European stocks were expected to open slightly lower, down between 0.1% and 0.4%, according to financial bookmakers.
Oil prices below $124 a barrel provided some comfort on global economic growth prospects, but a profit warning from Australia's third-biggest bank, which forecast more than $1 bln in write-downs, cast a pall on the region.
Japan's Nikkei share average edged up 0.1% after U.S. economic data spurred hopes for the country's enfeebled export sector.
However, Honda Motor Co shares fell 2.9% and slowed the index's advance after the auto maker cut its annual earnings outlook on Friday, leaving investors uneasy ahead of results this week from Sony Corp, Nintendo Co Ltd, Sumitomo Mitsui Financial Group and Mizuho Financial Group.
"Solid moves in U.S. stocks and a softer yen are supporting the market, but investors are finding it difficult to buy due to a large amount of uncertainty," said Yutaka Miura, deputy manager of the equity information department at Shinko Securities in Tokyo.
Outside Japan, shares in Asia-Pacific were down 0.2% after hitting a three-week high last week, according to an MSCI index.
Australia's benchmark S&P/ASX 200 index slid 0.8%, led by Australia and New Zealand Banking Group, whose shares dropped 9.4% after it said its annual earnings per share would likely fall as much as 25% because of costs associated with bad loans.
Hong Kong's Hang Seng rose 0.3%, with gains in CNOOC Ltd and Sinopec Corp curbed by a decline in HSBC Taiwan's markets were closed due to a typhoon.
JPMorgan asset allocation strategists warned global equity markets could come under renewed pressure before the summer is over after the relief rally fades and the economic reality that the euro zone, Japan and Britain are on the brink of recessions sinks in.

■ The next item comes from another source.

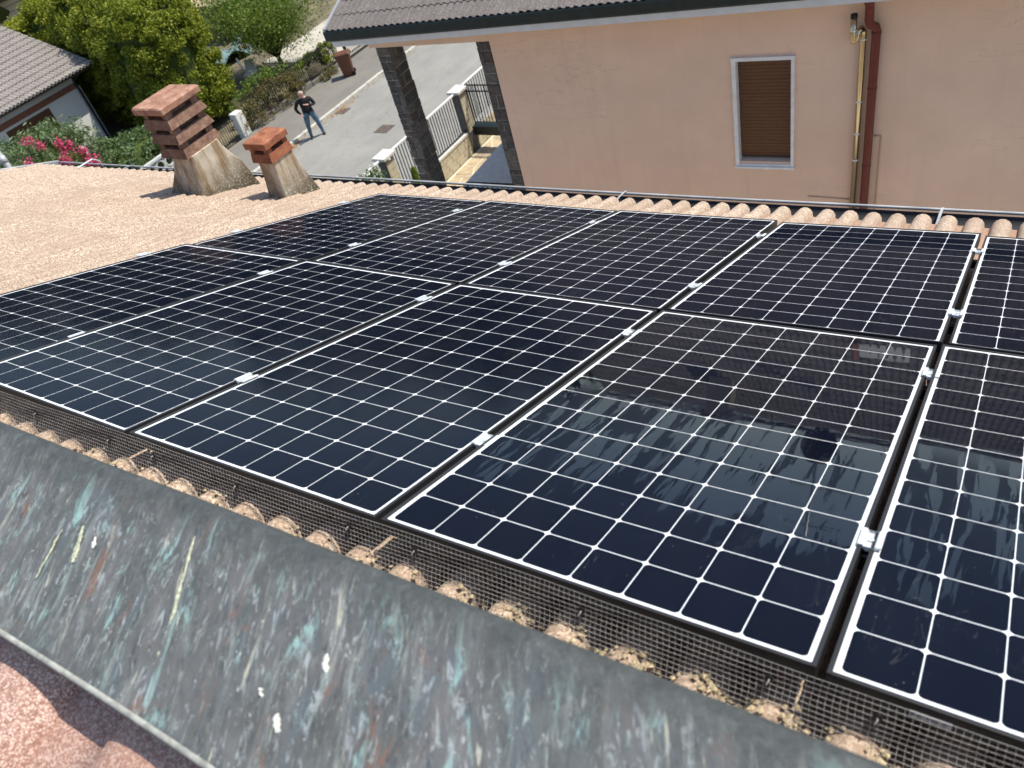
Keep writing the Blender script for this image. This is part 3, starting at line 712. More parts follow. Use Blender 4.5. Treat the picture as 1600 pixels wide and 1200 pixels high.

"Stocks are getting support from U.S. earnings that are coming in better than expected outside of cars and banks, and the record number of underweight positions. This will likely nudge major indices up in coming weeks, just as happened in the January and April reporting season, but the rally will then probably peter out from mid-August on, as attention focuses again on economic risks," they said in a weekly note sent to clients.